A few weeks ago, my daughter’s choir hosted a treble training festival for several other children’s choirs in southern Ontario. They’re always great events, when these well-trained choristers come together, work with a guest conductor and finally, hold a joint concert where they raise their voices in song and raise the rafters of whatever church has been borrowed for the occasion. The kids work hard during that day, as evidenced by the 87 pizzas we the 150+ choristers put back for dinner!
But that’s not the point of this story.
I like to sit quietly in the back while the (mostly) girls are put through their paces one last time before the concert. I often learn from the guest artist, as he or she offers last minute polishing advice. But this time was different.
My daughter is getting older. Almost 15 (gulp!), she practices without me and I don’t get to hear the music she’s working on any more. So I listened intently for the first time to the words that come from of a poem I don’t know, set to haunting music that I’d not heard before.
With just the first line ringing in the venue, I was suddenly overcome with emotion. And it happened again during the concert. I know I was not the only mother with tears running down her face.
Your children are not your children….
What? What kind of song was that for a children’s choir to be singing? Of course my children are my children.
…You can give them your love but not your thoughts….
Huh? Isn’t that exactly what I’m supposed to do? Teach them to think?
…You may house their bodies but not their souls….
As I dried my tears and the words washed over me, it suddenly occurred to me that my teenagers and I are entering exactly in the place this song is talking about. I’ve done my best to raise them, to teach them and to give them all I can. But they’re growing into their own people with their own thoughts, dreams and lives to live that will eventually be theirs alone. And while it’s bittersweet, I’m so proud of who they’re becoming. I see it most in my eldest of course, but the other two are not far behind.
He’s finishing up his first year at university, many hundreds of kilometres away, but I can see the adult he’s turning into. I may have given him the grounding, but as the song says, he has his own thoughts – not mine. He is yearning for the tomorrow that will be his to grasp and command. And that’s as it should be.

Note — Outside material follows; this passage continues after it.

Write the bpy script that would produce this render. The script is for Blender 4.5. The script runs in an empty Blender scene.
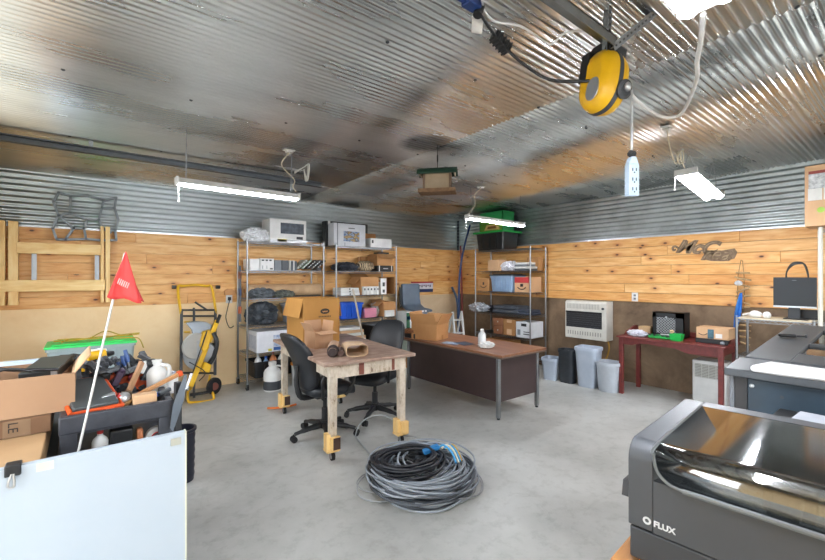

It turns out that the lyrics the kids sang are the words to a poem called On Children (you can find the poem at the bottom of this post), by of Lebanese poet, author and artist Khalil Gibron, set to music in 1980 by Ysaye M. Barnwell. Gibron is, as Wikipedia tells me, the third best-selling poet of all time after Shakespeare and Lao-Tze. There’s a beautiful rendition of it by Barnswell’s Sweet Honey in the Rock on YouTube, but one that’s more likely to tug at parents’ heartstrings is this version by three young ladies. Somehow, it seems more poignant coming from children themselves.
The words have been rattling around in my head since I first heard them. When I looked up the poem, I discovered an extra stanza not used in the song, comparing parents to the bows that send their little arrows out into the world. I hope mine go swift and far down the paths they choose for themselves.
On Children
By Khalil Gibron
Your children are not your children.
They are the sons and daughters of Life’s longing for itself.
They come through you but not from you,
And though they are with you yet they belong not to you.
You may give them your love but not your thoughts,
For they have their own thoughts.
You may house their bodies but not their souls,
For their souls dwell in the house of tomorrow,
which you cannot visit, not even in your dreams.
You may strive to be like them,
but seek not to make them like you.
For life goes not backward nor tarries with yesterday.
You are the bows from which your children as living arrows are sent forth.
The archer sees the mark upon the path of the infinite,
and He bends you with His might that His arrows may go swift and far.
Let your bending in the archer’s hand be for gladness;
For even as He loves the arrow that flies,
so He loves also the bow that is stable.